Sowell initially denied he was the man authorities were looking for but admitted his identity as officers began fingerprinting him, Stacho said. Charges against him are pending.

Officers initially identified three bodies at Sowell's home, Stacho said. Powell Caesar, a spokesman for the Cuyahoga County coroner's office, said additional remains were found and confirmed Saturday as three more bodies, for a total of six.

As of Saturday, autopsies had been performed on all six bodies but no cause of death or names were announced. Two autopsies were done Friday.
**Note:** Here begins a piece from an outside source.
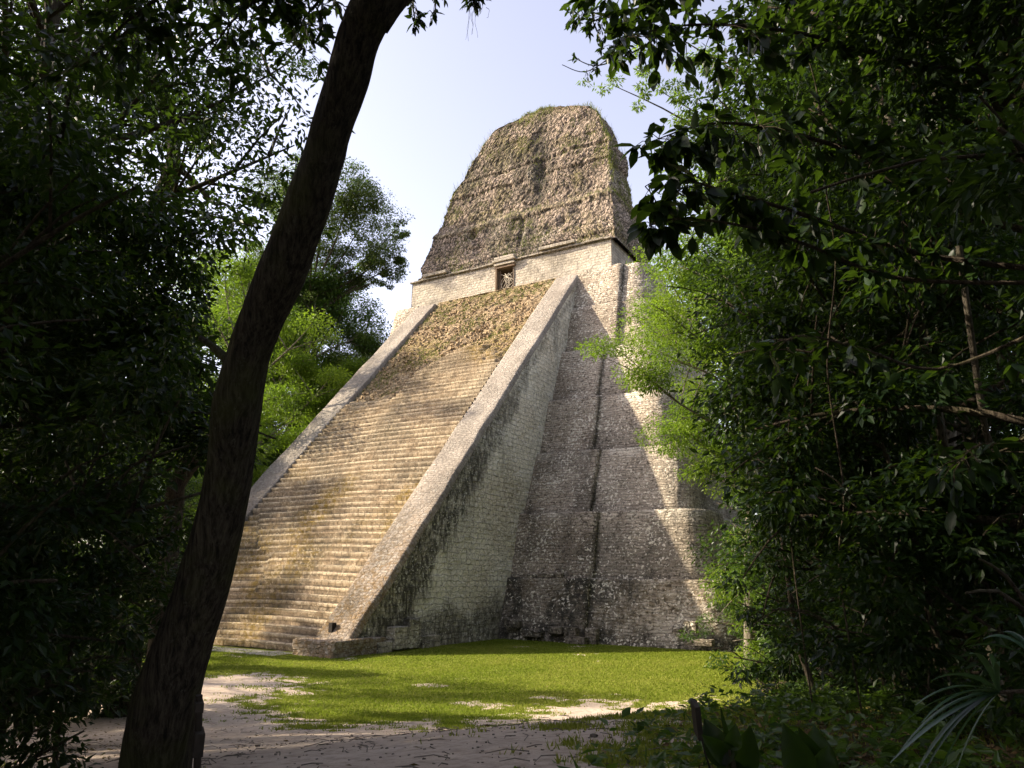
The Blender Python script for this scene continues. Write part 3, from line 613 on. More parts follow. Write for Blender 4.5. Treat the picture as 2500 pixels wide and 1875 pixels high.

The first two bodies were found Thursday night when police went to Sowell's home to arrest him on charges of felonious assault and rape. Police say he had spent 15 years in prison for a 1989 rape.
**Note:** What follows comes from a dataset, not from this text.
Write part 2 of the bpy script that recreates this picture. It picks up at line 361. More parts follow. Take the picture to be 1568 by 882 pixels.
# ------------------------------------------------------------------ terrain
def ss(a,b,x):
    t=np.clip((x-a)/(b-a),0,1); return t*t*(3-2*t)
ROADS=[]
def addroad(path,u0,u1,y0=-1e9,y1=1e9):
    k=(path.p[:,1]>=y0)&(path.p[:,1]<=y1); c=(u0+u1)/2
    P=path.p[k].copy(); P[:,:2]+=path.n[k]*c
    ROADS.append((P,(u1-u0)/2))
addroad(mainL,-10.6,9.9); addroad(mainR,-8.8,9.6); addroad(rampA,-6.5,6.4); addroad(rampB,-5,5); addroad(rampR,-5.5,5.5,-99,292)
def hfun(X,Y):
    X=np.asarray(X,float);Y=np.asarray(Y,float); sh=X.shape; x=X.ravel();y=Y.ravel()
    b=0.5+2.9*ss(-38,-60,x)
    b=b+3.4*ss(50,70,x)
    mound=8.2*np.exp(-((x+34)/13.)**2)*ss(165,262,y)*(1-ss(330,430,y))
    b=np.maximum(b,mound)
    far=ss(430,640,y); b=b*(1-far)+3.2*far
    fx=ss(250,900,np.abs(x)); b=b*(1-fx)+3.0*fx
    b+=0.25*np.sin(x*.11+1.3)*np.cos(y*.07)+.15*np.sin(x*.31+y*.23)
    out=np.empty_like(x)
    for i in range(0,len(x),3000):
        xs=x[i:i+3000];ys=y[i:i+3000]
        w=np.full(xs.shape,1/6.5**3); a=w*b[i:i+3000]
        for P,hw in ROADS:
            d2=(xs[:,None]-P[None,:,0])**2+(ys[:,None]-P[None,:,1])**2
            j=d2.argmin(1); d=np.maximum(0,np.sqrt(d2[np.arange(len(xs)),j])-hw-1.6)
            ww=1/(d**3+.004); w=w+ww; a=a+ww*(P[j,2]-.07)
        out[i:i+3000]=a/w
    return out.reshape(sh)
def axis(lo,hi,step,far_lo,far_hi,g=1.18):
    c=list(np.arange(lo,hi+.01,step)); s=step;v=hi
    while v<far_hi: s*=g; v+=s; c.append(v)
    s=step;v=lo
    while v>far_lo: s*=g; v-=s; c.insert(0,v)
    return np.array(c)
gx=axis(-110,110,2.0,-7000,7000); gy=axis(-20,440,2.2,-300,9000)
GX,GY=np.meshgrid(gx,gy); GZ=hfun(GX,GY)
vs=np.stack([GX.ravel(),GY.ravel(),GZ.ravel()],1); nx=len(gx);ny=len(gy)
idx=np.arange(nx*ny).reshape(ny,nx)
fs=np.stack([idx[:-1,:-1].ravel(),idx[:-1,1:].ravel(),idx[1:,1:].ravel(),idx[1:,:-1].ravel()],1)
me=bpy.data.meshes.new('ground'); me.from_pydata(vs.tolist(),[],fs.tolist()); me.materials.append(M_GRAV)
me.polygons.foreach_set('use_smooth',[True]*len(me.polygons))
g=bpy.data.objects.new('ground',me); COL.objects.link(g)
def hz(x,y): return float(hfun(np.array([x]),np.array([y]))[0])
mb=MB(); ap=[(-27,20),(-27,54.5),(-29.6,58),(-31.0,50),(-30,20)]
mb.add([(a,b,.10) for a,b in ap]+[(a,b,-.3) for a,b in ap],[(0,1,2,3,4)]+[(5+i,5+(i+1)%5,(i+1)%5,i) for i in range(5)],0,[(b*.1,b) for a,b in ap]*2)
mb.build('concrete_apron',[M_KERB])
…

Cuyahoga County Coroner Frank Miller identified two bodies as black females and said one had died of a violent death ruled a homicide. No race or gender was determined for the others.

Police established a command post in the neighbourhood to take missing-person reports and additional information on outstanding missing persons in the neighbourhood.

Teresa Hicks, 48, was among the neighbours who said they were relieved about the arrest but left with a heightened fear of crime. She said she has known Sowell since high school.

"He was crazy," she said from her porch Saturday. "Sometimes he would just go off if he didn't have his way."

Darren Dunlap, 38, frequently visits the neighbourhood to see his brother or friends. He said Sowell was known for borrowing money and looking for scrap metal to sell.

Hicks said she didn't think Sowell had a job but understood from conversations with him that he lived on a monthly check. She said she didn't know its source.

Police were checking crime reports to find matches for similarities to the 1989 rape or the most recent allegation against Sowell.

Minutes before the arrest was made, police Chief Michael McGrath tried to reassure parents that it was safe for their children to go trick-or-treating in the neighbourhood if they followed standard precautions like avoiding strangers and staying in a group.

Hicks said her daughter would not be trick-or-treating.

Detectives with a search warrant found two bodies Thursday on the third floor of a duplex and began checking a fresh grave dug in the basement. The bodies were in an advanced state of decomposition, suggesting they'd been in the home a long time.

Police were checking missing-person reports back to June 2005, when Sowell was released from prison.

As a convicted sex offender, Sowell was required to report regularly to the sheriff's office, which said he had complied.